Thursday, July 1, 2010

WOW.

So yeah this Blog actually helped me in a way ^^
This is LITERALLY the first time it was useful >.>

Spoke to Kit-Kat, I feel happier now. I missed her.
She is still going through a lot of hurt and that makes me feel bad... She told me how I never was there for her, that kinda stung. But it's true... I was always afraid of talking to her or just leaving a comment on her messages just cause I was scared I'd get too close her and drive her away again.
Damn fear is such a stupid thing.
Somehow I know that by commenting on her blog, I made a mistake. She will most probably think I'm getting too close again and shut me off.
It's just.. I'd rather do something you know? I hate watching her get hurt. If she shuts me off..well at least she will have someone to hate and blame.

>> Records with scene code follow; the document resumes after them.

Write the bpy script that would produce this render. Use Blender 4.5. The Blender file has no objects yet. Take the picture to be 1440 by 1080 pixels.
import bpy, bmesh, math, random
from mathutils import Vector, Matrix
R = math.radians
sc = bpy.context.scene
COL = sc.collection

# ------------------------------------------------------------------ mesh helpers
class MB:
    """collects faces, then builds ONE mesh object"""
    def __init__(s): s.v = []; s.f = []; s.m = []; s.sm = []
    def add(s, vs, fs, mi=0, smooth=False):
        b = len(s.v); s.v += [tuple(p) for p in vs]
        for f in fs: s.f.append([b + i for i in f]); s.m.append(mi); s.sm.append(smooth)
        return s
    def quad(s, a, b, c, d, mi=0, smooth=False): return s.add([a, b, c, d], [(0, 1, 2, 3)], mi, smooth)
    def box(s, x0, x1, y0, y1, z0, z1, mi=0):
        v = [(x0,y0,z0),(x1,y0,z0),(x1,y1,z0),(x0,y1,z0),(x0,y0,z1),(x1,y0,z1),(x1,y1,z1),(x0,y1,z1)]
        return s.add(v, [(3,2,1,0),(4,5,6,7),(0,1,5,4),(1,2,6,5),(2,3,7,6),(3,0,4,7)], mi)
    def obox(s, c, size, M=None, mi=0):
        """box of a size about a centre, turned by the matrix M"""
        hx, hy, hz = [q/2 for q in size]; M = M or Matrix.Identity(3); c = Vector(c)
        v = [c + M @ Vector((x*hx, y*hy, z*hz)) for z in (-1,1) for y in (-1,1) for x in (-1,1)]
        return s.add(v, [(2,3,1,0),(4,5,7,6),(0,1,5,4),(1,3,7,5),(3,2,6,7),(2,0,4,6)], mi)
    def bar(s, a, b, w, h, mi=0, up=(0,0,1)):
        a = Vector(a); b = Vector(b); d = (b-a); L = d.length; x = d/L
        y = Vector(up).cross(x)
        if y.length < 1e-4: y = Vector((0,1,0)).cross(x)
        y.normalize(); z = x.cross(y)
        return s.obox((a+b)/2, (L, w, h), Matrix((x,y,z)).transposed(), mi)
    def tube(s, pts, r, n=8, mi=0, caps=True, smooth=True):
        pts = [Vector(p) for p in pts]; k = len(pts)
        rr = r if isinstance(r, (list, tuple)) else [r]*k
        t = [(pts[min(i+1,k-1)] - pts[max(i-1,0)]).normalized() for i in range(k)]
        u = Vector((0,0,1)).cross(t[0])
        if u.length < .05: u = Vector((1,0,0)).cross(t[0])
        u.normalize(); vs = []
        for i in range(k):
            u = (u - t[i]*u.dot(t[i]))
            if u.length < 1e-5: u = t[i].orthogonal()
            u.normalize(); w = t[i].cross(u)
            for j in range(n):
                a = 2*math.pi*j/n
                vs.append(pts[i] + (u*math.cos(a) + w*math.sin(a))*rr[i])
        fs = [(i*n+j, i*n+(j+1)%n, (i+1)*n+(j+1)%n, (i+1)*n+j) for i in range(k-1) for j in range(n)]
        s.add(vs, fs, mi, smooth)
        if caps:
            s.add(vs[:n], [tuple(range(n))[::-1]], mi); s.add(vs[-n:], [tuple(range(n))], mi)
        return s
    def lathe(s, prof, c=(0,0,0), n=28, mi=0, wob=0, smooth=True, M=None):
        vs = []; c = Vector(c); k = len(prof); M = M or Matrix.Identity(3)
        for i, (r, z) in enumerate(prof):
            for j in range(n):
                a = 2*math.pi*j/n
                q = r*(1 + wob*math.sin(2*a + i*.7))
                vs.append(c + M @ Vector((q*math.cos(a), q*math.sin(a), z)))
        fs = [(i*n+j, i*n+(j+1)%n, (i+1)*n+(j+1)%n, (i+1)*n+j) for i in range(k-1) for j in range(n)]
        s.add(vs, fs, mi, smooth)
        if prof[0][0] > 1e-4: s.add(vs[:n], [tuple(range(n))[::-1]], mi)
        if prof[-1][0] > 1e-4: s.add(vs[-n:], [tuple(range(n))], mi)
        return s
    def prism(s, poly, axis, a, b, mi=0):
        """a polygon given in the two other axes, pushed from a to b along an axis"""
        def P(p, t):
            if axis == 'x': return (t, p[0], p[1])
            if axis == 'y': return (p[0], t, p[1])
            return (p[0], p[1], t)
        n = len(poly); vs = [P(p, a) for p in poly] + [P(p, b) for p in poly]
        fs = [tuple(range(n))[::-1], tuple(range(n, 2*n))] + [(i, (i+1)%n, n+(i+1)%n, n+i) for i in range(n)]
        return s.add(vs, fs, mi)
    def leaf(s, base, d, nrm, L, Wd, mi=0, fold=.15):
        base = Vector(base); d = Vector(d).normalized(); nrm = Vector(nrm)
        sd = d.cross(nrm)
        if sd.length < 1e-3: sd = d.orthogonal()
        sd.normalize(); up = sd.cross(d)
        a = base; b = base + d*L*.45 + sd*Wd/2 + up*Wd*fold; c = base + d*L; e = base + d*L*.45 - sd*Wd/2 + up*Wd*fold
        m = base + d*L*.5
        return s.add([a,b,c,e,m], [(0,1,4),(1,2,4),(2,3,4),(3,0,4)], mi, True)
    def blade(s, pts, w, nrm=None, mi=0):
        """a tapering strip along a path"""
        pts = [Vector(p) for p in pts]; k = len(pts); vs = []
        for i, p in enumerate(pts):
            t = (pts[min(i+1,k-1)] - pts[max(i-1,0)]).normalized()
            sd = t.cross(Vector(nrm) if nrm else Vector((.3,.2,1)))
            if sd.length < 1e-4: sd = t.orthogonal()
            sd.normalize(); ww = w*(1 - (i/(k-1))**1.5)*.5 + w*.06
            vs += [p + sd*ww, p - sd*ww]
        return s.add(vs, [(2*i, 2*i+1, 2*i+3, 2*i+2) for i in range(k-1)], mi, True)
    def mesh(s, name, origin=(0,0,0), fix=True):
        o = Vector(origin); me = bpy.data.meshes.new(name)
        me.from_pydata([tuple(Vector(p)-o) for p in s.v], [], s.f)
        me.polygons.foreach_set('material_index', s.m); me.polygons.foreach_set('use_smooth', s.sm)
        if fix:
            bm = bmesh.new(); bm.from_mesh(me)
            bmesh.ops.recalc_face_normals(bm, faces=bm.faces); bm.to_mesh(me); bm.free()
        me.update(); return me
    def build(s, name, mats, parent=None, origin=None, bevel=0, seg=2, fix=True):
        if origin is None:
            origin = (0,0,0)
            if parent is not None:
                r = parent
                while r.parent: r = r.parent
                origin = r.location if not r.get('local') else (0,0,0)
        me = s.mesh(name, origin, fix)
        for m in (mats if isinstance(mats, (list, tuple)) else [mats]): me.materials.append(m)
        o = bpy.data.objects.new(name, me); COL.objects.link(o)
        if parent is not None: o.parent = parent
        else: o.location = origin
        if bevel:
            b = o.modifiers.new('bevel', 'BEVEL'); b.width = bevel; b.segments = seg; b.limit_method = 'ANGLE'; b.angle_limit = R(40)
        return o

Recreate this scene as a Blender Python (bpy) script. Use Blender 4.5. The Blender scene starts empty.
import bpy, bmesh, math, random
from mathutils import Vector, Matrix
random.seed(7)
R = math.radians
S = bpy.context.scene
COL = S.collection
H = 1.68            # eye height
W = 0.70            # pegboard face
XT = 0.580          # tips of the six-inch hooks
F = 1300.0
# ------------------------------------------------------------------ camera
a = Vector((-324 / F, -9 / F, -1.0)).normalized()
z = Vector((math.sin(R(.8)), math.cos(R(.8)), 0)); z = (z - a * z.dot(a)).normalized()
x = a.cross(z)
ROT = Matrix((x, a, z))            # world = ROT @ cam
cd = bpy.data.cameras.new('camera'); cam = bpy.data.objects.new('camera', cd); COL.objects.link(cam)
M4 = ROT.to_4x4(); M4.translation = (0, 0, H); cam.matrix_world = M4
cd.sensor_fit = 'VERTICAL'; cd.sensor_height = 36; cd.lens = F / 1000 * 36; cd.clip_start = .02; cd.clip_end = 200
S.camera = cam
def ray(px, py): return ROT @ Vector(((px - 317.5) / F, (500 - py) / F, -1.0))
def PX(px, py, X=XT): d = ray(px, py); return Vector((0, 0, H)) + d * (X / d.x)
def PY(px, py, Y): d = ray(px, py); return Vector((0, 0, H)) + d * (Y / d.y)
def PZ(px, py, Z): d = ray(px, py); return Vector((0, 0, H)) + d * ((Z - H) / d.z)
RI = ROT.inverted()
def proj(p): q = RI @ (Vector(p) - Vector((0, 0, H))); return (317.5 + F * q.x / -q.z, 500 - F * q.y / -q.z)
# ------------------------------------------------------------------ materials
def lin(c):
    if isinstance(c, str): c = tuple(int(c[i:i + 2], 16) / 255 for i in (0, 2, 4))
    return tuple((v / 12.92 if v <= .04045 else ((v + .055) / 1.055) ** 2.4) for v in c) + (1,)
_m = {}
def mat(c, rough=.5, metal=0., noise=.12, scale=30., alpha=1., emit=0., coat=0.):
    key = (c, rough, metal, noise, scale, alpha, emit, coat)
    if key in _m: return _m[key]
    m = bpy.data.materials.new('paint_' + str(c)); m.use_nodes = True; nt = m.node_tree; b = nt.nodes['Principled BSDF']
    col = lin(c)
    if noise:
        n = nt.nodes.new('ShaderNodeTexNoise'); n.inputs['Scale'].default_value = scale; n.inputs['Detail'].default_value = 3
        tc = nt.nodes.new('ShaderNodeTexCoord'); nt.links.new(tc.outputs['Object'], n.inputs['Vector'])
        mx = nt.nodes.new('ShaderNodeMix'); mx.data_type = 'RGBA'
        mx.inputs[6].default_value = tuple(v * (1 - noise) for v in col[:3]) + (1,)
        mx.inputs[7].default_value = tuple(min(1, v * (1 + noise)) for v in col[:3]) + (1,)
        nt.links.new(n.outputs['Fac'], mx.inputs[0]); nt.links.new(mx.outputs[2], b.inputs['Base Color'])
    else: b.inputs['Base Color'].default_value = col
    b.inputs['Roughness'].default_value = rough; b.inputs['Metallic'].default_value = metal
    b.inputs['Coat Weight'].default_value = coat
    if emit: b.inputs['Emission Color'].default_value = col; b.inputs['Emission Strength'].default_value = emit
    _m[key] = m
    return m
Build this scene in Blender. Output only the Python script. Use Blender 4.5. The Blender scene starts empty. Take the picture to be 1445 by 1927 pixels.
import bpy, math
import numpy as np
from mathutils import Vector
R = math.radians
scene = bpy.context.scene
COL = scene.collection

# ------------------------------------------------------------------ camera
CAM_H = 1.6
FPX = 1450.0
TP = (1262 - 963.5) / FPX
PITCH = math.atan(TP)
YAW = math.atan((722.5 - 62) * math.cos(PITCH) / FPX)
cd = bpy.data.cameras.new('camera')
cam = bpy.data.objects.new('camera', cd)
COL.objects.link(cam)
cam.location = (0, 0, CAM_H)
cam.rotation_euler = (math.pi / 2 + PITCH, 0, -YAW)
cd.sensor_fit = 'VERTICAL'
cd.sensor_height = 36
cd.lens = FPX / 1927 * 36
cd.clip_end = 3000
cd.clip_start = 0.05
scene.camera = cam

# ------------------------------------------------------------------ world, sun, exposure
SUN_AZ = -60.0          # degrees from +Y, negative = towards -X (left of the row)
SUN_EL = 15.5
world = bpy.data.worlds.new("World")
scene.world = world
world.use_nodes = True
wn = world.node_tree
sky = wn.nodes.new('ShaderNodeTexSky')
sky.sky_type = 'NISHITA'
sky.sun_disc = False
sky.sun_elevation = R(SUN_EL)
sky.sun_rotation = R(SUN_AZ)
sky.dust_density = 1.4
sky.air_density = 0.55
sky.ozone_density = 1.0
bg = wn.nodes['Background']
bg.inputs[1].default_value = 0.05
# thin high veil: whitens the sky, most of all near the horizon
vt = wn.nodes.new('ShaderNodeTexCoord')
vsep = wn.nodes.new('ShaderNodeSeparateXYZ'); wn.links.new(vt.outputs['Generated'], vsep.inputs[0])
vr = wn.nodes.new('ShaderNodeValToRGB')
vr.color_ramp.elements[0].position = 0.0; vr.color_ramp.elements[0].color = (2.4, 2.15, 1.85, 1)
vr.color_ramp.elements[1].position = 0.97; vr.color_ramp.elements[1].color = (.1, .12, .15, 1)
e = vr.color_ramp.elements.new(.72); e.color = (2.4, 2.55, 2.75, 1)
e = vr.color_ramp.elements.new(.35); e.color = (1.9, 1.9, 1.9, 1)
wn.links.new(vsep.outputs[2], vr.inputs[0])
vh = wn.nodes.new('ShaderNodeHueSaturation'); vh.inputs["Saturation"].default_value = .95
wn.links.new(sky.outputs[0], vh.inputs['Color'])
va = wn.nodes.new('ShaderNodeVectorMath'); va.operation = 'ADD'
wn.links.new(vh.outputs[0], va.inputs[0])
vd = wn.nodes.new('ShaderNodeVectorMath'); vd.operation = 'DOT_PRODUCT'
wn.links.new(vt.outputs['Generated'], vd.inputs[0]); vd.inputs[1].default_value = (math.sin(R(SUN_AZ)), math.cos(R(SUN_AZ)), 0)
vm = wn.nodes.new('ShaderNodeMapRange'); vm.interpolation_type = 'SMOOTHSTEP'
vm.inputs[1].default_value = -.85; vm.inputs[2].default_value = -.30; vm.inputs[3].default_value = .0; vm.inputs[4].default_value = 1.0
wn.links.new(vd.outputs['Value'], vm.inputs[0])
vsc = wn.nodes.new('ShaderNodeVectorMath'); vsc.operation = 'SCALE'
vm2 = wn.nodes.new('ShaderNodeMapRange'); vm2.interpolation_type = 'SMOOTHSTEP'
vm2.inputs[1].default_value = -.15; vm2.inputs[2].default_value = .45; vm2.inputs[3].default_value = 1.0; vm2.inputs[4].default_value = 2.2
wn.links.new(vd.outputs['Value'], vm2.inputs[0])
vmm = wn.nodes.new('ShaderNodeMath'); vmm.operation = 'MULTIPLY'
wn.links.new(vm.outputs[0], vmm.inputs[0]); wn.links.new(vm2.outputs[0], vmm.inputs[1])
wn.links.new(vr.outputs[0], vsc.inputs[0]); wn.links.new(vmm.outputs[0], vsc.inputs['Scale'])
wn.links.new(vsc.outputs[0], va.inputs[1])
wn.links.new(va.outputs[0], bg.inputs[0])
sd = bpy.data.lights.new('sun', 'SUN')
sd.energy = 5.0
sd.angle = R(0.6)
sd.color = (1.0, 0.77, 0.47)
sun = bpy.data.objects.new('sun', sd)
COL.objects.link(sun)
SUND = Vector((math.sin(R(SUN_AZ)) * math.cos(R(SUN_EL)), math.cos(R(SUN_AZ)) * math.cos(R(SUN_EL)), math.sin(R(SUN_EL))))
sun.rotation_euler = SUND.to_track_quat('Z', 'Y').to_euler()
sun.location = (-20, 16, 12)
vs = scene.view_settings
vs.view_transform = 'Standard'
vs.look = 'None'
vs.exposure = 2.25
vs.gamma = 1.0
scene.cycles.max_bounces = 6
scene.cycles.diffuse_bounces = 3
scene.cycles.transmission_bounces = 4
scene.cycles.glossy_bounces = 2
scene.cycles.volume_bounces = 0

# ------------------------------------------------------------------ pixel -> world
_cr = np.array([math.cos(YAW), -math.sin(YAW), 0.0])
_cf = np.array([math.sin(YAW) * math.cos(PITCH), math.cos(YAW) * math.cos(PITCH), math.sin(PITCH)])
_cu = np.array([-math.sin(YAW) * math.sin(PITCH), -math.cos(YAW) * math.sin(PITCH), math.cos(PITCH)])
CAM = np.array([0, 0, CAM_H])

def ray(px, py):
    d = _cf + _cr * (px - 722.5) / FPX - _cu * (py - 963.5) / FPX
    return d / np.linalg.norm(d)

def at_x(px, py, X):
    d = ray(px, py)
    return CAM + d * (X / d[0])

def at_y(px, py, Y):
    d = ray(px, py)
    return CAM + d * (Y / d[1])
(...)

Damn Travis, Damn Mike, damn Jar... all these guys just don't understand how special she is. Man in my gut I know Travis is just trying to mess with her feelings again and she is letting him too. I've told her to let HIM work hard for her, about time he should. Love is a two way thing, you never take the other person for granted. It gets me mad to see anyone taking her fro granted
I just hope she finds the right guy for her, ya know?

We video cammed! =D
Damn I had goose bumps when we did and I still do. She looks prettier than ever.
I mean don't get me wrong, I'm just attracted to her.
But seriously wow, I mean I didn't know it would feel this way, Haha I'm still gushing.
I've cammed with Deb before, that girl is so sweet, she looks cute and she is just so adorable.
I feel comfortable with her and I like being with her. Trust me camming with deb is the best thing ever, she makes me smile and remember why I love her so much.

Kit kat... now thats a totally different thing. I feel, excited. I dunno why? It's just, I feel really nervous and I get goose bumps and stuff. Haha it's not even funny! It feels like I'm talking to an attractive girl for the first time. It's special.

Well Deb is the woman I love, Kit-Kat is the attractive girl I like. Thats how it stands.
But even with that... I want Kit-Kat to be as happy as Deb. They both deserve it... God knows how much they have had to go through.

I'll pray for the both of them from now on.